→ **EXERCISE DETAILS**: Only the lines from the top of the listing below to the line that has "from mathutils import Vector, noise" should be echoed, with both ends kept and pictures left out.
**********
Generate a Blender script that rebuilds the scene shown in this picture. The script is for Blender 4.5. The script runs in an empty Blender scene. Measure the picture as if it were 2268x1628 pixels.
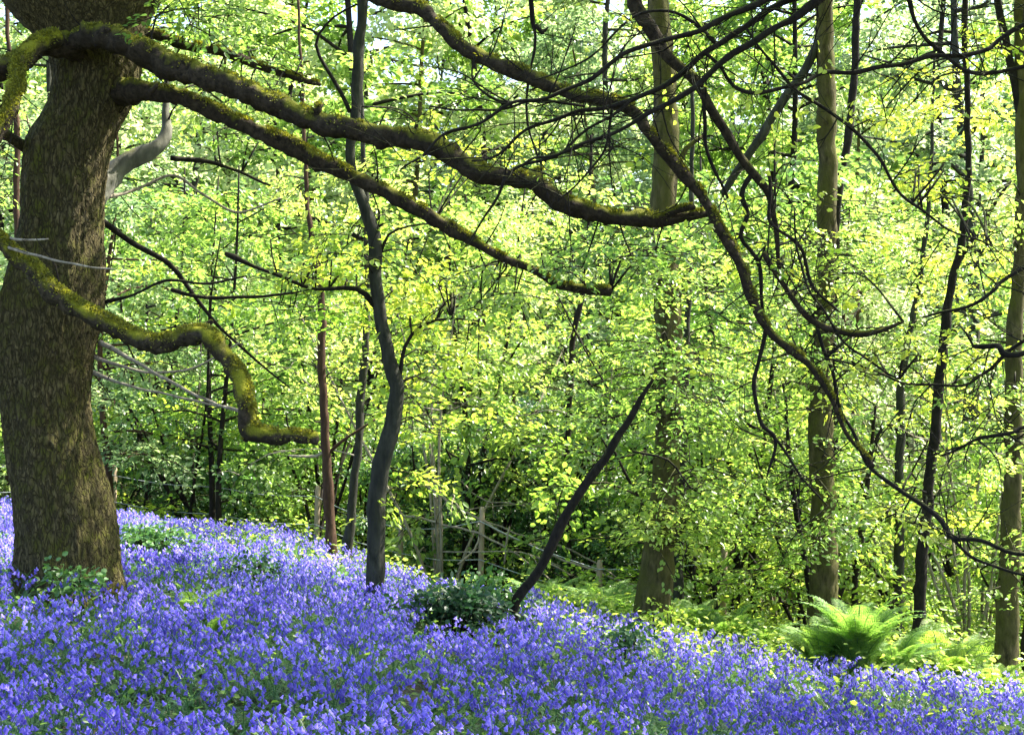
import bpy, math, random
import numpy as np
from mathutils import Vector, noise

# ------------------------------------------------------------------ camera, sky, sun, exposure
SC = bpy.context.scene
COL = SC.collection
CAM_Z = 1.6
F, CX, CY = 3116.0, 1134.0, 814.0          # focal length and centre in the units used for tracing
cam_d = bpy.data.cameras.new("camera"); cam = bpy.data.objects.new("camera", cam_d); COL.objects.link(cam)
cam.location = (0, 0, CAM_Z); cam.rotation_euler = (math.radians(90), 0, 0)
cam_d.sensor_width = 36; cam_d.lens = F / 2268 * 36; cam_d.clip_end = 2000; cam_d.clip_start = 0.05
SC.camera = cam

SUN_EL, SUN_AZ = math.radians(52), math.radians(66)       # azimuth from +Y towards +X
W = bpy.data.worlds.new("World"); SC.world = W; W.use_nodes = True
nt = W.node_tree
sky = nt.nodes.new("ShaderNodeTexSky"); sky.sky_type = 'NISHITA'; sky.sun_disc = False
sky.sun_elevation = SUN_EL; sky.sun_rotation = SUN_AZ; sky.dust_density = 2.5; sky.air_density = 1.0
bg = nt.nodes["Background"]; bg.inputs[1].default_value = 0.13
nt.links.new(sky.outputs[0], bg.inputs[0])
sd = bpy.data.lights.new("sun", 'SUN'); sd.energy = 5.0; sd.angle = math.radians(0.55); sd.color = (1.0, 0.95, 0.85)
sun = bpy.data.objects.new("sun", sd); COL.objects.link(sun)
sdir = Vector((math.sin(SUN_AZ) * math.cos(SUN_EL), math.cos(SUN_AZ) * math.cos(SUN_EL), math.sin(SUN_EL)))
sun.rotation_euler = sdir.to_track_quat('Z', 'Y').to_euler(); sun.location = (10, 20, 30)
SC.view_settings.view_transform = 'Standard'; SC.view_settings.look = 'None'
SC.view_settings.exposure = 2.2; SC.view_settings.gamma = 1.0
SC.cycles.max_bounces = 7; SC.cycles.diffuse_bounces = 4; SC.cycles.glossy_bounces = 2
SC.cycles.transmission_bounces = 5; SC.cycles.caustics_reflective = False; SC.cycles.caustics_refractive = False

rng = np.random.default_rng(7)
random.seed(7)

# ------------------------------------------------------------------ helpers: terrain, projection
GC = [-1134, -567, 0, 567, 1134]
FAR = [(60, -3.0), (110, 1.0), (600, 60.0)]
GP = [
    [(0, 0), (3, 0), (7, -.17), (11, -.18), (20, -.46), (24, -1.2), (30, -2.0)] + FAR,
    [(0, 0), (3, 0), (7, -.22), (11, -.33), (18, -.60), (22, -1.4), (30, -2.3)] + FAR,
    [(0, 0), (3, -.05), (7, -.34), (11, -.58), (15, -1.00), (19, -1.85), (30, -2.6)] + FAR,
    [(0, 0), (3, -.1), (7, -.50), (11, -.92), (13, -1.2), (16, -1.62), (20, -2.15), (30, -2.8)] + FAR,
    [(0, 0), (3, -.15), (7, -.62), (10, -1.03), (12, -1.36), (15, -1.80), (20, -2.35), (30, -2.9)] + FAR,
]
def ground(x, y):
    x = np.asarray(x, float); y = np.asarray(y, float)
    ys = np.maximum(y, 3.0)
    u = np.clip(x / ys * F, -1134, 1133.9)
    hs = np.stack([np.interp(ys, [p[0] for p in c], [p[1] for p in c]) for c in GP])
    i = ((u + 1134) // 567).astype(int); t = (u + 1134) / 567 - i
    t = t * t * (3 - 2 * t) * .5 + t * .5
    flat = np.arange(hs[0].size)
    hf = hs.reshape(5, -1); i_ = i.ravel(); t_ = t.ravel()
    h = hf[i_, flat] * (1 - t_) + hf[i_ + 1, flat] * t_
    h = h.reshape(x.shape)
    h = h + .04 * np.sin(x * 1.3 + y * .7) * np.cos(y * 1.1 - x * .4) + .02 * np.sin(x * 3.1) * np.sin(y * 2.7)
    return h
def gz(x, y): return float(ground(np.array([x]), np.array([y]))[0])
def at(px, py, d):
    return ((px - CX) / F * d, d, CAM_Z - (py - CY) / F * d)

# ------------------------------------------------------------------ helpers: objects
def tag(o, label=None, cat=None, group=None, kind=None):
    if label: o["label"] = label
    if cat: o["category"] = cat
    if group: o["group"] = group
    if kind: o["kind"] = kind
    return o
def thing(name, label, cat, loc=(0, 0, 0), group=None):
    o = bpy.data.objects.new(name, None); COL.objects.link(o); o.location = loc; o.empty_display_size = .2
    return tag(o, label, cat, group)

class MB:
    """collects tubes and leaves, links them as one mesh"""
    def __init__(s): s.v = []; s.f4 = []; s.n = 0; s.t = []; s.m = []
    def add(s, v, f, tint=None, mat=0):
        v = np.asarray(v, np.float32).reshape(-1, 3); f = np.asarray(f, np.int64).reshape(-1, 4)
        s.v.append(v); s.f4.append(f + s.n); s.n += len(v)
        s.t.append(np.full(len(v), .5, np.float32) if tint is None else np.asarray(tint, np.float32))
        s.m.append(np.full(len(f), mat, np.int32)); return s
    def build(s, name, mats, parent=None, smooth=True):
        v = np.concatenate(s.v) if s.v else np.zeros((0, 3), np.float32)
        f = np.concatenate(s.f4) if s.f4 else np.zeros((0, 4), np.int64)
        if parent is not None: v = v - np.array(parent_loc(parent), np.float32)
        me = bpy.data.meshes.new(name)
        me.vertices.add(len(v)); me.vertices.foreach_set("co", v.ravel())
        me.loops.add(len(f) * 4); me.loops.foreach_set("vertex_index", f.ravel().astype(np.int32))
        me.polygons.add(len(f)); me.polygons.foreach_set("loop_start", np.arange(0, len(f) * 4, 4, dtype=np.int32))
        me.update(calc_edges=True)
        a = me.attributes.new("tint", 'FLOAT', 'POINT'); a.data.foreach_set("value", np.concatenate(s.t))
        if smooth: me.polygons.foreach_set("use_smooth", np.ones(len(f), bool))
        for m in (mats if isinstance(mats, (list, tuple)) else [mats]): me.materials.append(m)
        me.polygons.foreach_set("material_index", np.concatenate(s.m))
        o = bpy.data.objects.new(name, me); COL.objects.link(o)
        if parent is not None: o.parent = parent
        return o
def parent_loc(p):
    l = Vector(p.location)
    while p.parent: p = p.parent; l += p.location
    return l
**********
→ **FINAL RESULT**:
Generate a Blender script that rebuilds the scene shown in this picture. The script is for Blender 4.5. The script runs in an empty Blender scene. Measure the picture as if it were 2268x1628 pixels.
import bpy, math, random
import numpy as np
from mathutils import Vector, noise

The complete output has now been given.